■ Task instructions
Write out exactly the lines from the start of the entries through the one that contains "C = scene.collection", including both.

Lines of data
** start **
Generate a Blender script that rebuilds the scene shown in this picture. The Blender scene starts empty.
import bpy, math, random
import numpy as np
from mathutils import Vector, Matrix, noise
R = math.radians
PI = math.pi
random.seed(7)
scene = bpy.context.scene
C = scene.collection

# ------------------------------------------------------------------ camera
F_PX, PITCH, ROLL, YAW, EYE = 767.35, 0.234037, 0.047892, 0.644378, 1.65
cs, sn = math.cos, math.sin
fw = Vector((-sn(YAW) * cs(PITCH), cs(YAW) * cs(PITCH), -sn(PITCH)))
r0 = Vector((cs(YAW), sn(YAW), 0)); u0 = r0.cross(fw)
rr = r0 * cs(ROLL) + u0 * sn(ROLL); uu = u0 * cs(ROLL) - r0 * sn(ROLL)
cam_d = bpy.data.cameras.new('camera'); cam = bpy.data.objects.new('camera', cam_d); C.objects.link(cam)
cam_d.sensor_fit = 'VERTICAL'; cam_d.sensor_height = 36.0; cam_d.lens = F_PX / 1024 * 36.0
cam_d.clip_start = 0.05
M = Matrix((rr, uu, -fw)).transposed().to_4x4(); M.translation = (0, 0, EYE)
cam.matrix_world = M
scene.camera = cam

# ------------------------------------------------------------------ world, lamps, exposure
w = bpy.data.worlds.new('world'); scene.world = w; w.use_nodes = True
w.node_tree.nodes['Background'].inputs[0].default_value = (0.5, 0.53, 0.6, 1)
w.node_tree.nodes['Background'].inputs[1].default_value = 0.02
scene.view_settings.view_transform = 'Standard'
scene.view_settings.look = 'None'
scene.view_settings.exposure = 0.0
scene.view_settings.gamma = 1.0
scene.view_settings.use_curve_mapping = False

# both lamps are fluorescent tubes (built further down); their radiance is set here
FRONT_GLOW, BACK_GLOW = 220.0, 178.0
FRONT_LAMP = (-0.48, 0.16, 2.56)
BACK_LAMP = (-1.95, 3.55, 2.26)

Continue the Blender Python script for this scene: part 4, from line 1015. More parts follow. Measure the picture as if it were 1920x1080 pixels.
** end **
■ Exercise response
Generate a Blender script that rebuilds the scene shown in this picture. The Blender scene starts empty.
import bpy, math, random
import numpy as np
from mathutils import Vector, Matrix, noise
R = math.radians
PI = math.pi
random.seed(7)
scene = bpy.context.scene
C = scene.collection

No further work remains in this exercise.